PROVIDED RECORDS:
((

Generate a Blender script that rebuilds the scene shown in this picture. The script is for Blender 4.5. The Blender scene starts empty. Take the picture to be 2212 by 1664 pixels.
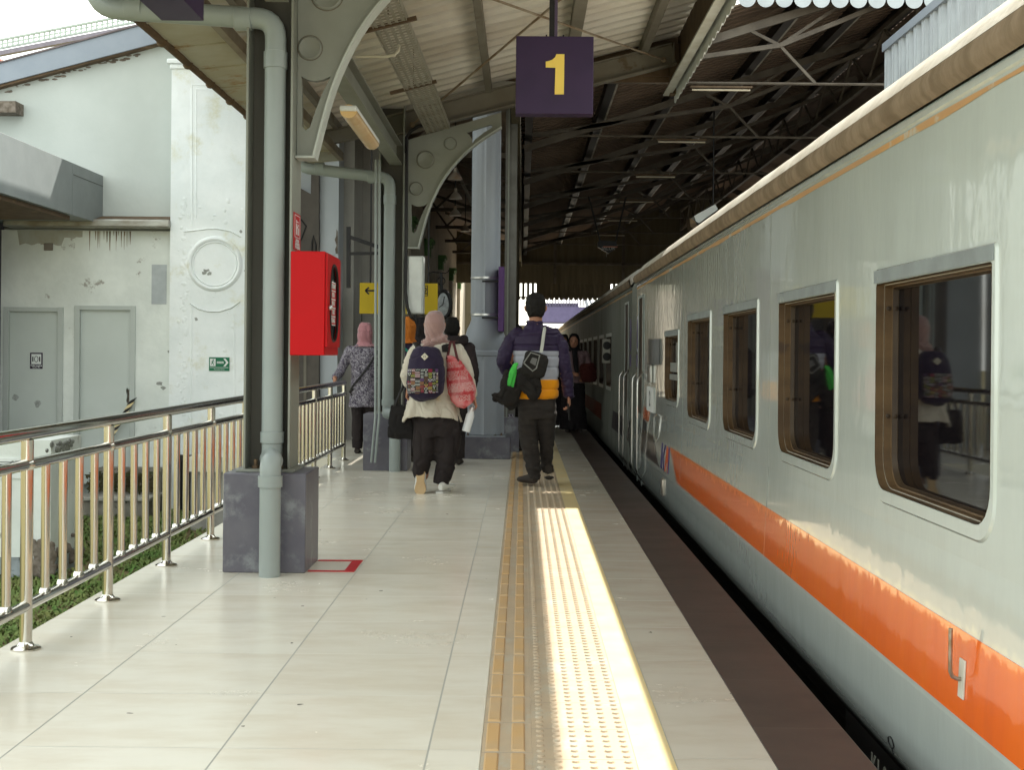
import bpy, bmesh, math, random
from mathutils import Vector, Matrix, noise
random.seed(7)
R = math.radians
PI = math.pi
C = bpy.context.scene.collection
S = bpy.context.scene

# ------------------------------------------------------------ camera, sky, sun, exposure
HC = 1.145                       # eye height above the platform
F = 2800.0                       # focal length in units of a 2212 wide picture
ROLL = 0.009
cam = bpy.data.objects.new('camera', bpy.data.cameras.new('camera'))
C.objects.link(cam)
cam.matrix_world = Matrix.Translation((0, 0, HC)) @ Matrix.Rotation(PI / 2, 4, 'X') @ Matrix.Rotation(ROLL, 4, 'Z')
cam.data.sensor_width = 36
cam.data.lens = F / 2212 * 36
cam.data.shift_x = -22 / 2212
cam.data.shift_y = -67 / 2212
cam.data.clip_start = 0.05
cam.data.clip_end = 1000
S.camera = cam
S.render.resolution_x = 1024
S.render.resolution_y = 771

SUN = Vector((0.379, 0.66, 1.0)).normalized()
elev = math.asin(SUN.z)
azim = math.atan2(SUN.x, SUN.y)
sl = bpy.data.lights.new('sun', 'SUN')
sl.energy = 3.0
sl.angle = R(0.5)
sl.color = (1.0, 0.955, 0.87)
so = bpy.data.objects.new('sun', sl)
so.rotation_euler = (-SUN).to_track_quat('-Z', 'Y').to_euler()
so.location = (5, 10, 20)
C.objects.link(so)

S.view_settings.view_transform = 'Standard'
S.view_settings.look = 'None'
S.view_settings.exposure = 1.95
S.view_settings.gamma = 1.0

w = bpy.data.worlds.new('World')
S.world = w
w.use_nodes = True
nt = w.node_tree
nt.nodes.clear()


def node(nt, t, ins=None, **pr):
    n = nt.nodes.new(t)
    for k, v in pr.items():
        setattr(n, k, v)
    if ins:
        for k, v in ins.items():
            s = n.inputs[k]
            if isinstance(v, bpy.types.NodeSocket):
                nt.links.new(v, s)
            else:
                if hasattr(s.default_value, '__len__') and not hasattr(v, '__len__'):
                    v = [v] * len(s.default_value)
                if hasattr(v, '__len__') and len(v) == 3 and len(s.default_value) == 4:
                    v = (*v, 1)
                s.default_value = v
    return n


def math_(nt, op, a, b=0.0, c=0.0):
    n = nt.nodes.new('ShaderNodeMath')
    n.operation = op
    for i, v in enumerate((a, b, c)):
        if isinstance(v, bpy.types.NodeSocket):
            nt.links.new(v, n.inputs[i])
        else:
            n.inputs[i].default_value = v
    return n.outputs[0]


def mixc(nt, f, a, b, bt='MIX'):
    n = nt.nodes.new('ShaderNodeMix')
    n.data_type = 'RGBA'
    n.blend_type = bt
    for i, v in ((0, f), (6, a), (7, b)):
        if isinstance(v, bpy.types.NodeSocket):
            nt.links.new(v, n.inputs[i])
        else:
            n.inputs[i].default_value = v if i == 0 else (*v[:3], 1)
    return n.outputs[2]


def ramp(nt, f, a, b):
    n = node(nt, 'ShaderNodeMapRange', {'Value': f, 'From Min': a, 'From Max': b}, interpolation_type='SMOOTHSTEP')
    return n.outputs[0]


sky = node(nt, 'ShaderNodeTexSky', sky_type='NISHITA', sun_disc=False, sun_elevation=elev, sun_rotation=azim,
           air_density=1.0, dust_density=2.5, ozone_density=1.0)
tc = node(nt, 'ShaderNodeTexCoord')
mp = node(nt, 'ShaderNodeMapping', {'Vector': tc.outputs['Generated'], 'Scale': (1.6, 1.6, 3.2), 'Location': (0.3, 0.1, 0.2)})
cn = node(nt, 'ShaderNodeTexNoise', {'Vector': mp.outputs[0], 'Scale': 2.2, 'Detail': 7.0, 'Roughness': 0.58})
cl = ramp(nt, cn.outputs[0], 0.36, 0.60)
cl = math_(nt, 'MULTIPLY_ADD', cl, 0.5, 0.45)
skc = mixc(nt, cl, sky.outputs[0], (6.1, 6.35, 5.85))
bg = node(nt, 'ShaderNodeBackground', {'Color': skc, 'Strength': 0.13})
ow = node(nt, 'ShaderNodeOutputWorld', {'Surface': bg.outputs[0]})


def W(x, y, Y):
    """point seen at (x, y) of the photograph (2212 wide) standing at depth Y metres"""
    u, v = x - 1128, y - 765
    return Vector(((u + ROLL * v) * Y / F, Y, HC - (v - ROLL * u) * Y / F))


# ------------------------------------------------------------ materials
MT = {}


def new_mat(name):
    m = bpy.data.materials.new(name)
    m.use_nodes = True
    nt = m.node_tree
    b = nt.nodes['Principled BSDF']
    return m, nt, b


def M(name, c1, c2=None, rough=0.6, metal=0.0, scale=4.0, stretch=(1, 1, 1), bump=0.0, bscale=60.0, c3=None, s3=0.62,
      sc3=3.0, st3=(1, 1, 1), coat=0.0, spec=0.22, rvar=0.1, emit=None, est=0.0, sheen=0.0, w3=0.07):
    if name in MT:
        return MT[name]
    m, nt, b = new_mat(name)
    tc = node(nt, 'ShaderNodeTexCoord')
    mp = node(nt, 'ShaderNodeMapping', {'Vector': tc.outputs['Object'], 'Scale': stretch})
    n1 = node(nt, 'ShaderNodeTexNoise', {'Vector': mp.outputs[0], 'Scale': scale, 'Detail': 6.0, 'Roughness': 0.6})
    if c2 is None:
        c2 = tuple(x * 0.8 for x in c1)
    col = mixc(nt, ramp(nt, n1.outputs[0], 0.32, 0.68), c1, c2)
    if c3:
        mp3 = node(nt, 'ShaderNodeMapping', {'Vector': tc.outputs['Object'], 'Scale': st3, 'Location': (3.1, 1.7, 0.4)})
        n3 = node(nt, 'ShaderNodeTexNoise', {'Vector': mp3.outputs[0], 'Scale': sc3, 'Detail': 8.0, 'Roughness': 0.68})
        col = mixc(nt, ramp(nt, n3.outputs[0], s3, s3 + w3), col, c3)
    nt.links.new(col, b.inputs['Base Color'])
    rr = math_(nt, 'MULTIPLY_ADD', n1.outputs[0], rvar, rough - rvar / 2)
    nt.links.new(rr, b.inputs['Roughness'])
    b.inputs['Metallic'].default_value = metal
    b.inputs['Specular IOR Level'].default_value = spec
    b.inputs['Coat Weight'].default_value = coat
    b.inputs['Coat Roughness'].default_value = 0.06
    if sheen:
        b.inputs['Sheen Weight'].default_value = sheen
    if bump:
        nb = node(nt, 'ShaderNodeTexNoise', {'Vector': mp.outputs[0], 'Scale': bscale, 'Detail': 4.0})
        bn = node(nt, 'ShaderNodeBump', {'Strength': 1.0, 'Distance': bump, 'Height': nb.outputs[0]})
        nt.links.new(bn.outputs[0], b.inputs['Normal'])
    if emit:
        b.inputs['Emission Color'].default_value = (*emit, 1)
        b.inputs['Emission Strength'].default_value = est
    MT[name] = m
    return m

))
((

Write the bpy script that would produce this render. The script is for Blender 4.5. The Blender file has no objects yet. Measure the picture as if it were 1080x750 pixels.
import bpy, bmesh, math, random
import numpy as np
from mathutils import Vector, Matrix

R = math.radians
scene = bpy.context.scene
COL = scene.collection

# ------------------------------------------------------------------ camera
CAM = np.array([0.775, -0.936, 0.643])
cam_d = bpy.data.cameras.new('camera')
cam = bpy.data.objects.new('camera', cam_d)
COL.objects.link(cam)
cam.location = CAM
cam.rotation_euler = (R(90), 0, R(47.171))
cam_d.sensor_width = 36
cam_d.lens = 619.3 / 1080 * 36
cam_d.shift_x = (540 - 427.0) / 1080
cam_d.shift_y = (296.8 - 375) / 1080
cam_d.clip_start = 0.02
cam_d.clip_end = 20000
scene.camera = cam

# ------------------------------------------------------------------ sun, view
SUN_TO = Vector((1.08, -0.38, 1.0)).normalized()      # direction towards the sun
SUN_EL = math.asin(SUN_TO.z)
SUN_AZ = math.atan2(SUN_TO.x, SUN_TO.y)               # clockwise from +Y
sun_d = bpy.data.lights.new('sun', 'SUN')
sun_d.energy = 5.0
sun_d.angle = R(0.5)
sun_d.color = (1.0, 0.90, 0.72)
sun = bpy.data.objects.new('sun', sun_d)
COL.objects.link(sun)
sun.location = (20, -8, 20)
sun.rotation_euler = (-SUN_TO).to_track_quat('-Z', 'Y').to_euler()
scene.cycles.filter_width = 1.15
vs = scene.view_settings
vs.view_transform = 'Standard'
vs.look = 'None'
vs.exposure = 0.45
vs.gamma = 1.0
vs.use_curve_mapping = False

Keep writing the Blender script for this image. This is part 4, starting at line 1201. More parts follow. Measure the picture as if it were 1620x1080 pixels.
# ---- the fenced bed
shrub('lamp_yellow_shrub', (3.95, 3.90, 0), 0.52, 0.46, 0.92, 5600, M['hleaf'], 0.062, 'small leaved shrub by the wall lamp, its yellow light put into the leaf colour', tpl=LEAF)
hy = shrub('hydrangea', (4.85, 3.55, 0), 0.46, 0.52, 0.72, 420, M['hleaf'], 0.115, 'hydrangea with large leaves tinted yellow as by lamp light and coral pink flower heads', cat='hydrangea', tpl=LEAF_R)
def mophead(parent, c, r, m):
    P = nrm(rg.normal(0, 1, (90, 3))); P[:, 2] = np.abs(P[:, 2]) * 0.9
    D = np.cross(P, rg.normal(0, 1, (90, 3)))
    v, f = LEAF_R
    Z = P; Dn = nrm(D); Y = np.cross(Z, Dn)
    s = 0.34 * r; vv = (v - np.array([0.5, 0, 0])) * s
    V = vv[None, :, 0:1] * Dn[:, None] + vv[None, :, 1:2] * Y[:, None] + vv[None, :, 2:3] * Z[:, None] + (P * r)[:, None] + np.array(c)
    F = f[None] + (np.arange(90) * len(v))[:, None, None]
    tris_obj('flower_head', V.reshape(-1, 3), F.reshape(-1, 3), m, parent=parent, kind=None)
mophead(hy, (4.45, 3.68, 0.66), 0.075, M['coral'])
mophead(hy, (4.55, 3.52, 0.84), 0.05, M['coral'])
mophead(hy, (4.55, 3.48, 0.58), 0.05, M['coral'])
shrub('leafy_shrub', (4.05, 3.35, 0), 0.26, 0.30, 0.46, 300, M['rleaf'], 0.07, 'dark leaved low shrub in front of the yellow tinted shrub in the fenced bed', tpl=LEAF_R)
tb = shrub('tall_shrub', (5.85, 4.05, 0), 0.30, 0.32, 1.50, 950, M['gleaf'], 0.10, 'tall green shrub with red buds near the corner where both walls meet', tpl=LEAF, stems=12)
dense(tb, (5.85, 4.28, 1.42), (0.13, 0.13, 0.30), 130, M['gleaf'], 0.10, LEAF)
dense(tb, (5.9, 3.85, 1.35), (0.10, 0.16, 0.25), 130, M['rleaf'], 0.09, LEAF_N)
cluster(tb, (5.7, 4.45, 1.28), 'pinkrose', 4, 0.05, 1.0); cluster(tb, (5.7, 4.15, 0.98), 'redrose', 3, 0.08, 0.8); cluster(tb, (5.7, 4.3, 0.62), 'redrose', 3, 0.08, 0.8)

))

JOB:
The copy should hold exactly the lines from the line with "Generate a Blender" to the line with "S = bpy.context.scene", both ends in, set down without any pictures and with nothing added.

RESPONSE BELOW:
Generate a Blender script that rebuilds the scene shown in this picture. The script is for Blender 4.5. The Blender scene starts empty. Take the picture to be 2212 by 1664 pixels.
import bpy, bmesh, math, random
from mathutils import Vector, Matrix, noise
random.seed(7)
R = math.radians
PI = math.pi
C = bpy.context.scene.collection
S = bpy.context.scene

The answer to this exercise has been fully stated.